A Roundup of Affirmative Action Takes as SCOTUS Hears Arguments in Harvard, UNC Cases
With the U.S. Supreme Court hearing two major affirmative-action cases today — Students for Fair Admissions v. UNC and Students for Fair Admissions v. Harvard — higher-ed experts and the public alike are looking for clues to how the justices are leaning. The moment has also seen an outpouring of argumentation in the media. Here’s a roundup of how that debate is playing out. —The Editors
Dahlia Lithwick and Mark Joseph Stern, Slate: “What was perhaps most remarkable in these largely predictable arguments was how much time the conservative justices devoted to pure policy arguments. These justices dislike affirmative action for a whole lot of deep emotional reasons that, it turns out, have nothing to do with the Constitution.”

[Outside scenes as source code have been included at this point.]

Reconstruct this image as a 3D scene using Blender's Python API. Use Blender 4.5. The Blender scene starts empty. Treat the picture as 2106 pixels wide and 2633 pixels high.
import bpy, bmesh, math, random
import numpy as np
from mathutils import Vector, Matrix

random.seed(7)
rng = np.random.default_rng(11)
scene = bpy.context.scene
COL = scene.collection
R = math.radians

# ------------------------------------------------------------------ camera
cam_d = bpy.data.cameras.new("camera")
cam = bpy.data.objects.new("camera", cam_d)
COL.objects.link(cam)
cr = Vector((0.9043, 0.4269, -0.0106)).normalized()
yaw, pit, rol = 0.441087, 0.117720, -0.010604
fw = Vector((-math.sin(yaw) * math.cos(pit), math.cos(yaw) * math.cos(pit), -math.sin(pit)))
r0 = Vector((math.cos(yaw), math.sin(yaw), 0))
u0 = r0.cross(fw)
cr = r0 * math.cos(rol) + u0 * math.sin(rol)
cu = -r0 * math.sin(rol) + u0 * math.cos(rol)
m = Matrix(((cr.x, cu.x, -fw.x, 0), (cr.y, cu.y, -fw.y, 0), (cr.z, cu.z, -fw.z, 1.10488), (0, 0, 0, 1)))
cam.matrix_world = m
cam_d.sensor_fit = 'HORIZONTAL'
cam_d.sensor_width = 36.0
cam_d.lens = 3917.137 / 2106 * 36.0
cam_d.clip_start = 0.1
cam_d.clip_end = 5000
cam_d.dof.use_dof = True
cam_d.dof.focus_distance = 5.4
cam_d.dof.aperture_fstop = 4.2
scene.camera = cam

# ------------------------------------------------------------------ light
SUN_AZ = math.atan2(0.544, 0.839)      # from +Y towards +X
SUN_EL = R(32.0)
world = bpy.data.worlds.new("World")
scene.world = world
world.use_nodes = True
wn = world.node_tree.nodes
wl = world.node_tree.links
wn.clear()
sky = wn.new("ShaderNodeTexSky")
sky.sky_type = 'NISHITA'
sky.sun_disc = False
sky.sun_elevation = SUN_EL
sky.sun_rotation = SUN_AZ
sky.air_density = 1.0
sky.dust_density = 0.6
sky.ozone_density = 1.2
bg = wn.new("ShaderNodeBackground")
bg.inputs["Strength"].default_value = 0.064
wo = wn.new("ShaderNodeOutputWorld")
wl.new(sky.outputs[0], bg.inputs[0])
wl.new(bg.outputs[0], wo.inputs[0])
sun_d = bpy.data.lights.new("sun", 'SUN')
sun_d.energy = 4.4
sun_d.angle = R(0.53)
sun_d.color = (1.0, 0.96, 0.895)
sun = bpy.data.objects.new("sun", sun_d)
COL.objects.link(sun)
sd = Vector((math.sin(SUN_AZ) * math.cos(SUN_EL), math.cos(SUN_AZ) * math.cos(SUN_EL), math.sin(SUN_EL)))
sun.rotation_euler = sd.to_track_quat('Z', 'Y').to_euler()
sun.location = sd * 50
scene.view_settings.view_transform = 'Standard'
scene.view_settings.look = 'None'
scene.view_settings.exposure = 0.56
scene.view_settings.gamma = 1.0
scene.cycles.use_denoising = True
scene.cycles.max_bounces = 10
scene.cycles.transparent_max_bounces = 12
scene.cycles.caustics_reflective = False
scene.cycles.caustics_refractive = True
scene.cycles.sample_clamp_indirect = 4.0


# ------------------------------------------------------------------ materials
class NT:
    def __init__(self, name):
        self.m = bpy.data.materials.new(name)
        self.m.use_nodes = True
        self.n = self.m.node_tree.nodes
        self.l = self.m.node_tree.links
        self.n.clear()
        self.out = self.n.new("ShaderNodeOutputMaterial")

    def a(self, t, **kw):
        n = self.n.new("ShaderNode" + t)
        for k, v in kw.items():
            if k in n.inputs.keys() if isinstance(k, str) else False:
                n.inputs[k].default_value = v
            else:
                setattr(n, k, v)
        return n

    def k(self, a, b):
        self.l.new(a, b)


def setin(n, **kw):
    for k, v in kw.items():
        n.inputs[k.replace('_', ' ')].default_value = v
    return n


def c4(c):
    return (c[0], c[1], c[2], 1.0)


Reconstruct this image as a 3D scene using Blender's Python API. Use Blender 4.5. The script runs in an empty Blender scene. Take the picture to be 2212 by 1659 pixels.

Megan McArdle, The Washington Post: “No matter what you think of this court, we were probably going to eventually end up here. America’s decades-old racial settlement had many cracks, but it was a workable solution to real problems. However, it has gone on for far longer than could have been anticipated, a fact that came up repeatedly during Monday’s oral arguments, and time has deepened the early cracks into gaping fissures.”
The Economist: “Two hours into the marathon hearings, Justice [Elena] Kagan asked Ms. [Elizabeth] Prelogar [the U.S. solicitor general] whether a ‘committed originalist’ like most members of the conservative majority would find the 14th Amendment’s Equal Protection Clause to bar race-consciousness. There is ‘nothing in history’ to support a principle of race-blindness in the amendments passed in the wake of the Civil War, she said.”
Adam Liptak, The New York Times: “In general, two themes ran through questions from the court’s conservatives: that educational diversity can be achieved without directly taking account of race and that there must come a time when colleges and universities stop making such distinctions.”